Film-Emigranten
27. Mai 2007Beide Regisseure begannen Anfang der 1920er-Jahre an deutschen Theaterbühnen. Beide gingen in den 30er-Jahren nach Hollywood. Und beide haben heute als Filmregisseure ihren festen Platz in der Kinogeschichte: Der als Max Oppenheimer in Saarbrücken geborene deutsch-französische Regisseur Max Ophüls ebenso wie Douglas Sirk, der eigentlich Hans Detlef Sierck hieß und als Sohn eines dänischen Journalisten in Hamburg geboren wurde. Noch auf dem alten Kontinent wechselten sie in den 30er-Jahren das Metier und feierten im frühen deutschen Tonfilm erste Erfolge. In Hollywood schafften sie nach einigen Anfangsmühen den Durchbruch. Ophüls kehrte nach vier Filmen wieder zurück nach Europa, Sirks Karriere in den USA erwies sich als dauerhafter. Der Anbieter Kinowelt/Arthaus hat jetzt drei Filme dieser beiden Meisterregisseure aus deren Hollywood-Phase auf DVD veröffentlicht. Ein reizvoller Vergleich.
"Brief einer Unbekannten" von Max Ophüls (1947/48)
"Letter from an Unknown Woman" ist eines der großen stillen Melodramen aus den Nachkriegsjahren Hollywoods. Ein Traum in Schwarz-Weiß voller eleganter, fließender Kamerabewegungen. Ein Spiel aus Licht und Schatten, durchzogen von großer Traurigkeit und Melancholie. Ein Film mit einer unwiderstehlich verletzlich erscheinenden Joan Fontaine in der Hauptrolle. Einer der schönsten Filme von Max Ophüls.
Die literarische Vorlage stammt von Stefan Zweig.
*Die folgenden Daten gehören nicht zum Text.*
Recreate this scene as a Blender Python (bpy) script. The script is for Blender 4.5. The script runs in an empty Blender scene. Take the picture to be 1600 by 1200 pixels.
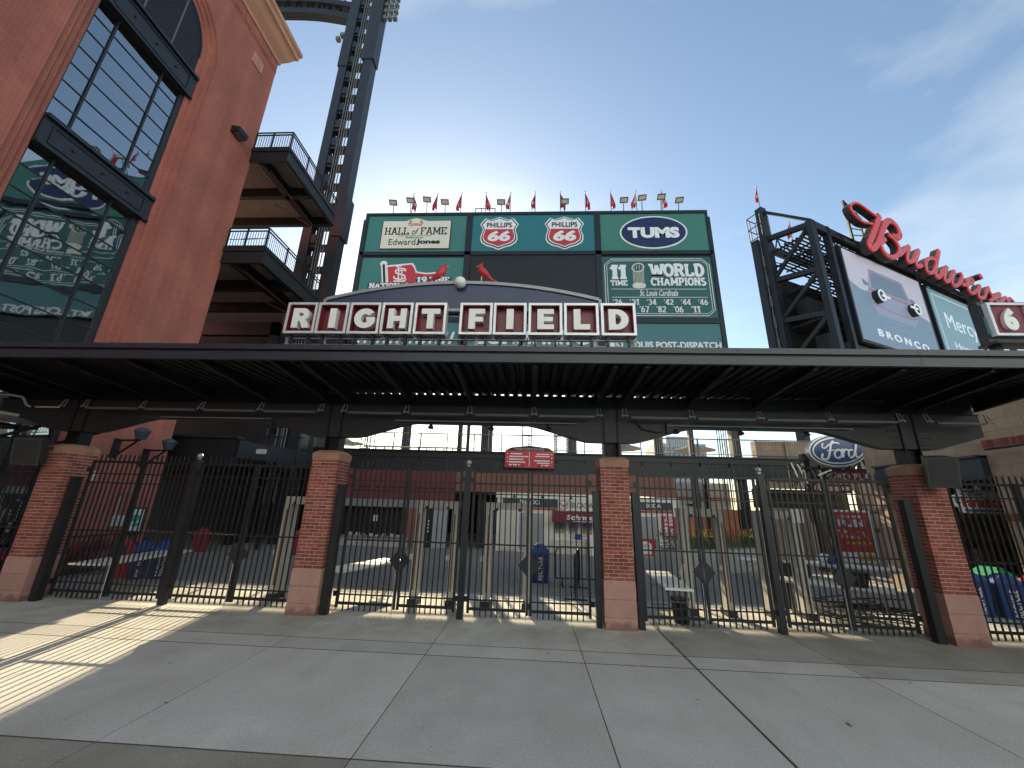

Das junge Mädchen Lisa verliebt sich im Wien des Jahres 1900 in den blendend aussehenden, aber leichtlebigen Frauenschwarm Stefan. Erst nach Jahren bemerkt sie, dass hinter der eleganten Persönlichkeit nur ein oberflächlicher Beau steckt. Max Ophüls sah "Letter from an Unknown Woman" als seinen ganz persönlichen Film an, mit dem er auch hoffte, endlich als einer der führenden Regisseure in Hollywood anerkannt zu werden. Beifall erhielt Ophüls zunächst nur von zahlreichen Kollegen wie Preston Sturges und Joseph Losey, aber sein künstlerischer Ruhm blieb beschränkt auf einen Zirkel von Künstlern und Filmliebhabern. Erst die enthusiastische Aufnahme des Films in England wertete "Letter from an Unknown Woman" bei einem breiteren Publikum auf, heute gilt er als einer der bedeutensten Filme von Max Ophüls.
"Angelockt" (1946) und "Schlingen der Angst" (1947) von Douglas Sirk
Sirk ist vor allem mit seinen großen Hollywood-Melodramen aus den 1950er-Jahren bekannt geworden, "All that heaven allows" oder "Written on the wind" mit Stars wie Rock Hudson und Lauren Bacall sind heute Legenden. Auch seine frühen, noch in Deutschland entstandenen Melodramen "Schlussakkord" und "Zu neuen Ufern" mit Zarah Leander sind berühmt. Die jetzt vorliegenden frühen Hollywood-Arbeiten "Angelockt" und "Schlingen der Angst" aus der unmittelbaren Nachkriegszeit sind dagegen echte Entdeckungen.
In "Angelockt" wird eine von Lucille Ball charmant gespielte Tänzerin als Lockvogel für einen Frauenmörder eingesetzt. Ein "fesselnder Kriminalfilm, der den Krimi englischer Tradition ironisch parodiert; gut gespielt, mit dichter Atmosphäre", wie das "Lexikon des internationalen Films" schreibt.
"Schlingen der Angst" ist ein spannender Thriller mit Hitchcock-Anklängen sowie ein paar komödiantischen und melodramatischen Einschüben. Ein Mann will sich seiner Frau entledigen. Dabei greift er zu einem komplizierten Mordplan, bei dem die Ehefrau unter Hypnose in einen Verfolgungswahn und in den Selbstmord getrieben werden soll. In der weiblichen Hauptrolle der Hollywood-Star Claudette Colbert, über die Douglas Sirk sagte: "Was ich aus Claudette Colbert machen wollte, war eine dieser uneindeutigen Figuren, um die es mir ja immer geht. Das einzig interessante war diese gespaltene Persönlichkeit."